Imagens multifacetadas como a do Bom Pastor, do Cristo Pescador, Mestre
Taumaturgo, Imperador etc. Outros símbolos evocam os mistérios do Batismo e da
Eucaristia.[3]
Podemos afirmar com toda a propriedade que no centro
da iconografia cristã é marcadamente visível a figura de Cristo percebida em
todas as suas facetas humanas e divinas. A iconografia confirma a fé dos
primeiros cristãos na dúplice natureza de Cristo: humana e divina. A imagem
iconográfica do III e IV século resulta, deste modo, inteiramente cristológica
e cristocêntrica, não existindo ainda de fato uma iconografia mariana ou dos
santos antes do século V.
Além da influência das culturas existentes, a nova
fé deve confrontar-se com as categorias filosóficas da época e com a cultura
tardo-antiga. Há evidencias no cristianismo de pontos de contato com a filosofia
platônica: dualismo entre os dois mundos, (visível e invisível, o invisível é
melhor porque perfeito); princípio unitário transcendente que gerou o mundo
visível; necessidade de um percurso de ascese purificatório para ingressar no
mundo celeste; necessidade de uma mediação para chegar ao mundo das ideias[4].

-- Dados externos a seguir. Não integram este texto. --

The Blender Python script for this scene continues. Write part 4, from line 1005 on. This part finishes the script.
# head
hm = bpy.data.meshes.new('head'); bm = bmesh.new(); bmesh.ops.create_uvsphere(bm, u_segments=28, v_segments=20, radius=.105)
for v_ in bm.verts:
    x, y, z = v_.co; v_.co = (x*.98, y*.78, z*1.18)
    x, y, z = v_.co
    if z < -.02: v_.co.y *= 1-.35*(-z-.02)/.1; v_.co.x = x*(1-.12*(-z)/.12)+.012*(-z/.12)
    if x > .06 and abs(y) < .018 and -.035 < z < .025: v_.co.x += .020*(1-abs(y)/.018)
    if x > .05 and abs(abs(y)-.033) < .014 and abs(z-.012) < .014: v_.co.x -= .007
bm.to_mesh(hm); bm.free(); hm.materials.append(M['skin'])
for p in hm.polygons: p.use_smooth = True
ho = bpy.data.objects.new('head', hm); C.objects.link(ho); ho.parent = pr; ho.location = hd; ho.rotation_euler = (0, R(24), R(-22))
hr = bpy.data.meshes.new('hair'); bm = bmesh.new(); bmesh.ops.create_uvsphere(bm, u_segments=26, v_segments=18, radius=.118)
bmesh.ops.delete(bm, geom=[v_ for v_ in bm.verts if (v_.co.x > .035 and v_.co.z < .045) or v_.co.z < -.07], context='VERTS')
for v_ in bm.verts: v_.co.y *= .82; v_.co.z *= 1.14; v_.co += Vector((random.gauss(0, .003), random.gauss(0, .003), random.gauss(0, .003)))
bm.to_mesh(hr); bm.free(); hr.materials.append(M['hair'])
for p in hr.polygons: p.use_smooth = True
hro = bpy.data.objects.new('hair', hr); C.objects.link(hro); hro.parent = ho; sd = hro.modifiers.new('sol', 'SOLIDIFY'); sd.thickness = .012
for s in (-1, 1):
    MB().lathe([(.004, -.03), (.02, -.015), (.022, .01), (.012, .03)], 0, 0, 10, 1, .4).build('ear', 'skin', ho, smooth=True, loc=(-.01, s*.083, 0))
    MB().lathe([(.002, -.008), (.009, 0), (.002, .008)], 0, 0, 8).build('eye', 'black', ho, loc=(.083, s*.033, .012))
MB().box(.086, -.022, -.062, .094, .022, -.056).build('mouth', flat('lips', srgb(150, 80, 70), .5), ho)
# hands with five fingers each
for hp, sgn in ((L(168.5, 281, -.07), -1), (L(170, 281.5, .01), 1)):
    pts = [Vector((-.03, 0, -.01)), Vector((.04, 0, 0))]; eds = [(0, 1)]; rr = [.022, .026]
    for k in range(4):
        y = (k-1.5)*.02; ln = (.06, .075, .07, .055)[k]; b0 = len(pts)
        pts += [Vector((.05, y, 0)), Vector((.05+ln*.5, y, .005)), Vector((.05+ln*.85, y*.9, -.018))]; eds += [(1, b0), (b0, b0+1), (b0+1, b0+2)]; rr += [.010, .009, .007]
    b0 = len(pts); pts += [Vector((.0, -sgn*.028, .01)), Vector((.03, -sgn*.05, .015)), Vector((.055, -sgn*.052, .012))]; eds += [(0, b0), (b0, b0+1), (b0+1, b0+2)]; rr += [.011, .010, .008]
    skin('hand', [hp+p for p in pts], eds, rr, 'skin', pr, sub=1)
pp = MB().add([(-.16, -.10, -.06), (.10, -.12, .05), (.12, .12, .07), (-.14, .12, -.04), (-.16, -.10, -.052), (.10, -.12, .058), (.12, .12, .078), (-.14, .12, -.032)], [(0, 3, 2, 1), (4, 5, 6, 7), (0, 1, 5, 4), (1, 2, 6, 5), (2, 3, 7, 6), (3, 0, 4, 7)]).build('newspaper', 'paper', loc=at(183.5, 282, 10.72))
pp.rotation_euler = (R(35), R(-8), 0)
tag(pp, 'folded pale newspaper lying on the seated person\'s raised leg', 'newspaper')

Na Sagrada Escritura se encontram muitos textos que se aproximam desta visão
platônica do mundo e de Deus. Na reflexão patrística, sempre sustentada pela
Sagrada Escritura, também, se encontram vários pontos de contato com a
filosofia platônica: Cristo é o novo Adão, Arquétipo perfeito, Logos do Pai;
nas duas naturezas de Cristo se conjugam perfeitamente o mundo celeste e o
mundo terrestre; a encarnação rende visível o rosto do Deus invisível; a
natureza humana é deificada pela vinda de Deus no mundo[5].
O cristianismo nascente sentia a necessidade de
possuir uma linguagem própria capaz de expressar a sua fé. Essa será a função
da Sagrada Escritura, da imagem sagrada do ícone e da própria Igreja. A
linguagem simbólica iconográfica supera a força da palavra falada e introduz no
mundo da intuição e da verdade. A imagem expressa, revela e ilumina a palavra escrita (por
exemplo, o mistério trinitário e o ícone da Trindade veterotestamentária de
Andrey Rüblev). E não só isso, a imagem envolve, também, o âmbito
emotivo-psíquico e sensível, facilitando o ingresso no mundo invisível e à
experiência pessoal de Deus. A arte dos primeiros cristãos não surge do nada,
ela é testemunho vivo de um espírito novo, o resultado de uma evolução que se
verifica em contato com as culturas do mundo antigo. Pe. Saverio Licari
[1]Cf. PRIGENT, P. L´arte dei primi cristiani. L´ereditá
culturale e la nuova fede. Roma: Arkeiros, 1997. No texto todo o autor
explora a capacidade dos cristãos de apropriar-se de algumas imagens pagãs
purificando-as de elementos míticos e ao mesmo tempo introduzindo elementos
novos que expressassem a originalidade da revelação bíblica.
[2]LICARI, Saverio. O ícone uma escola de oração. São Paulo:
Loyola, 2010. p. 27.
[3]Cf. MENOZZI, Daniele. La chiesa e le immagini. Cinisello
Balsamo (MI). San Paolo, 1995. p.12.
[4]Cf. BETTETINI, Maria. Contro le immagini. Le radici dell´iconoclastia.
Bari: Laterza, 2007. p.12-15.
[5]Cf. EVDOKÌMOV, Pavel Nikolàjevic.
Teologia della bellezza. L´arte
dell´icona. Cinisello Balsamo (MI). San Paolo: 1990. p. 37.